Mirror, Mirror on the Wall: ‘Vanity’ of Women in Art Made by Men
Female beauty has been a subject of art in all its forms for as long as it existed on this planet. But is a woman’s beauty real if there are no men around to tell her she is beautiful? Today, asking this question unironically would probably get you at least a couple of dirty looks. However, the artists of the past felt much less compelled to analyze their own deeply ingrained prejudice. Here are some famous examples of artists over centuries portraying ‘vain’ women in art.
Mirror, Mirror on the Wall: ‘Vanity’ of Women in Art Made by Men
Lady Lilith by Dante Gabriel Rossetti
Rossetti was a 19th-century painter, poet, and member of the renowned Pre-Raphaelite Brotherhood. He painted many women in his artistic career, most of whom were mythological characters. Long, luscious, wavy hair became a staple of his art and the ideal of beauty of the time. Lady Lilith, which portrays a Biblical woman who refused to submit and was punished for it, seems like a direct jab at women who contemplate their physical attractiveness while lacking inside beauty. It is also not a coincidence that a ‘disobedient’ woman was portrayed as vain.
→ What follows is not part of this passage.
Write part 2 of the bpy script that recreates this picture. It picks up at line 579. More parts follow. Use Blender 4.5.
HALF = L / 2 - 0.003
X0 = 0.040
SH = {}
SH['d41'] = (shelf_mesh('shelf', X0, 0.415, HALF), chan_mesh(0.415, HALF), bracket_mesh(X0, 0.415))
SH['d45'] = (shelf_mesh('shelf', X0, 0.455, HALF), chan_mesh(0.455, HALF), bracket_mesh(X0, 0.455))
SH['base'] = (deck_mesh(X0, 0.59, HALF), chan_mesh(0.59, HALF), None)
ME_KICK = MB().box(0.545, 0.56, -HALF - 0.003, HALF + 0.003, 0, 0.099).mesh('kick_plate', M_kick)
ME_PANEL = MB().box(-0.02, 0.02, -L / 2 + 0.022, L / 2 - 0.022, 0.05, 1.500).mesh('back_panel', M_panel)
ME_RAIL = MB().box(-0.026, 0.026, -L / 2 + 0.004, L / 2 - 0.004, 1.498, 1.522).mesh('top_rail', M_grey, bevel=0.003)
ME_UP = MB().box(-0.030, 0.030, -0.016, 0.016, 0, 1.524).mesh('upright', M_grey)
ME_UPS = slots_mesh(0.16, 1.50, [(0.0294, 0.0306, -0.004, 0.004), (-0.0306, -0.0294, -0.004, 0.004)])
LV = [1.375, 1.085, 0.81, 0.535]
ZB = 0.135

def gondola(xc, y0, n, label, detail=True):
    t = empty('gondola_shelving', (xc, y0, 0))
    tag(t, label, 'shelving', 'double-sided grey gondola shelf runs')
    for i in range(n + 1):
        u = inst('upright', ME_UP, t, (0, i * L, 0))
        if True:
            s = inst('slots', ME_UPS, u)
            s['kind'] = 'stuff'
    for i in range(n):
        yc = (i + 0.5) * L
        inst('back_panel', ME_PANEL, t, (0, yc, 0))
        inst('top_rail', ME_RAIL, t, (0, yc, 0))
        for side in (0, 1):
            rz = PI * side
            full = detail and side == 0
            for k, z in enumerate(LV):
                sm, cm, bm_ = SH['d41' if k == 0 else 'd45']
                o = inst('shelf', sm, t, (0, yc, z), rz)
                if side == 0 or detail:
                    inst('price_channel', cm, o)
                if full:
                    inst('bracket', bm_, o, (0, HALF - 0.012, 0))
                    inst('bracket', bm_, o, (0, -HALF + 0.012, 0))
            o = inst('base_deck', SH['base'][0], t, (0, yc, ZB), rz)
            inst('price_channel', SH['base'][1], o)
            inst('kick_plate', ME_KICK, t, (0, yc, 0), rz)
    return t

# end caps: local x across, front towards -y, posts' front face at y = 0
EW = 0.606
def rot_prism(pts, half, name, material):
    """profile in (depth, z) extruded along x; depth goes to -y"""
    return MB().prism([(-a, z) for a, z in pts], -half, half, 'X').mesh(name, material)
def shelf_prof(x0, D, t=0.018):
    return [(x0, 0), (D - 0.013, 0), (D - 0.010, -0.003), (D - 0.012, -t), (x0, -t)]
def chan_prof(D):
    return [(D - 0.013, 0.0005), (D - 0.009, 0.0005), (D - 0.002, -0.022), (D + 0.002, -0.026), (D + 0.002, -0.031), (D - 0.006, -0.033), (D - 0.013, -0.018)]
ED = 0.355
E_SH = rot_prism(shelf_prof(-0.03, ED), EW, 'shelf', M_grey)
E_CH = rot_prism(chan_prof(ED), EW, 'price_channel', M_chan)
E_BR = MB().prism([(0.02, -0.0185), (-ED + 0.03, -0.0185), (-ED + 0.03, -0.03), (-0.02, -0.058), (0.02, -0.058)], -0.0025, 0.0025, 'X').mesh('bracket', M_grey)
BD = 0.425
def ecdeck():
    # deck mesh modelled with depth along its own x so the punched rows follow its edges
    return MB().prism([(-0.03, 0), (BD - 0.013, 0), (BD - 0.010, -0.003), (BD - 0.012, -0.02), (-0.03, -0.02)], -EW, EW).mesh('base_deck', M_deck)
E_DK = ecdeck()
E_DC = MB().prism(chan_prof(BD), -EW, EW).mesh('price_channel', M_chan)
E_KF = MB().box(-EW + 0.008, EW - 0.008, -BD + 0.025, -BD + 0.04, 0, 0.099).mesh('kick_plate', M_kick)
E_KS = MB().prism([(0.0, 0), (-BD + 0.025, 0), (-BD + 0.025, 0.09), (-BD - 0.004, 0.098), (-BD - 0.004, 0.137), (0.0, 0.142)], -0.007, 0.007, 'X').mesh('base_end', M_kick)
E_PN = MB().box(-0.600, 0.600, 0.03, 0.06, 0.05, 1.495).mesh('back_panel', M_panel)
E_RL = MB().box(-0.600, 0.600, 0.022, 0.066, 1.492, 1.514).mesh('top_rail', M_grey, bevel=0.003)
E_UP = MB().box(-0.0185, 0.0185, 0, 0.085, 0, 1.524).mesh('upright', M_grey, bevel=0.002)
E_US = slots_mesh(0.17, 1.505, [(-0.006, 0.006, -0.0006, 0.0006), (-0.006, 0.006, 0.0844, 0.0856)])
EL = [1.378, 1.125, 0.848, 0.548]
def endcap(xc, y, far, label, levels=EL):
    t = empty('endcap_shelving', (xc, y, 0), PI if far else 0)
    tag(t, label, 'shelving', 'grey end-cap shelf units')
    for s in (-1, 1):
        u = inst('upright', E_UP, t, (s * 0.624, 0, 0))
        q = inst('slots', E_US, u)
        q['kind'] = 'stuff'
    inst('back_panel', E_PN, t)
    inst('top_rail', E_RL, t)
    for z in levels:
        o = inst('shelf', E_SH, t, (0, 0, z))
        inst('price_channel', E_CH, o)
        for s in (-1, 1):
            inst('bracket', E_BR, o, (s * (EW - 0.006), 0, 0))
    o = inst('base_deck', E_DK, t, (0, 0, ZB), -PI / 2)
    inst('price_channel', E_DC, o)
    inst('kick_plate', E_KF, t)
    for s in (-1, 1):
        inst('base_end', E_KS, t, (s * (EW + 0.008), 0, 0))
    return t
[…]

Vanity by Auguste Toulmouche
Another painting with a very straightforward title is Auguste Toulmouche’s portrait of a young lady kissing her reflection in the mirror, with a smile on her face. This is one of the more playful and light-hearted iterations of the theme of vanity: the woman is wearing a light pink dress, surrounded by the blue hues of her private room. Interestingly enough, paintings of women kissing their mirrors were not uncommon. In most, if not all of them, the women were depicted with their eyes open as if to draw attention to the self-affected nature of the act.
All Is Vanity by Charles Allan Gilbert
The American illustrator Charles Allan Gilbert was especially well-known for his illustration titled “All Is Vanity,” after a quote from the Old Testament. The morbid picture depicts a woman sitting in front of her vanity mirror. If you look at this illustration from far away, you will notice that the heroine’s silhouette and the mirror form the shape of a skull. Among the artworks portraying women looking at their reflections to symbolize vanity, this one is probably one of the darkest.
It seems that, on canvas, women must remain unaware of their beauty for it to be seen as a virtue. Today, when female artists have agency over the representation of women in art and media, they still struggle to free themselves of an omnipresent spectator that contemporary researchers describe as ‘the male gaze.’